Pour Sophie Pène, vice-présidente du CNNum, « Plutôt que de créer des formes de propriété nouvelles qui pourraient venir enclore une ressource pourtant non-rivale et facilement reproductible, il s’agit bien de penser des modes de gestion et d’accès nouveaux, qui permettraient de démultiplier les bénéfices espérés de l’analyse des mégadonnées. Un tel accès devient un enjeu capital, car il doit permettre d’opérer des fouilles automatisées dans l’immensité des documents scientifiques disponibles, notamment dans le cadre de recherches interdisciplinaires qui nécessitent de croiser des bases de données de nature différente. »

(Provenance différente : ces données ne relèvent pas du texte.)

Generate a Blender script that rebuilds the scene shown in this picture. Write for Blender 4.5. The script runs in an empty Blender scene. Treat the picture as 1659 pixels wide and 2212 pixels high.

Le Conseil appelle également la Commission à réaliser des études sectorielles pour identifier les situations dans lesquelles la donnée peut être considérée comme une infrastructure, lorsque le développement de produits et de modèles économiques est conditionné à l’accès à ces données et qu’il n’est pas possible de les reproduire par des moyens raisonnables. Dans ce cadre, l’introduction d’une obligation de licence non-discriminatoire devrait être envisagée. Le document du CNNum conclut enfin sur la définition de mécanismes d’incitation au partage de données entre acteurs, autour de grands projets industriels européens, de programme de recherche ou encore d’un objectif de politique publique.

 

[1] Communication de la Commission au Parlement européen, au Conseil, au Comité économique et social européen et au Comité des régions « Créer une économie européenne fondée sur les données ».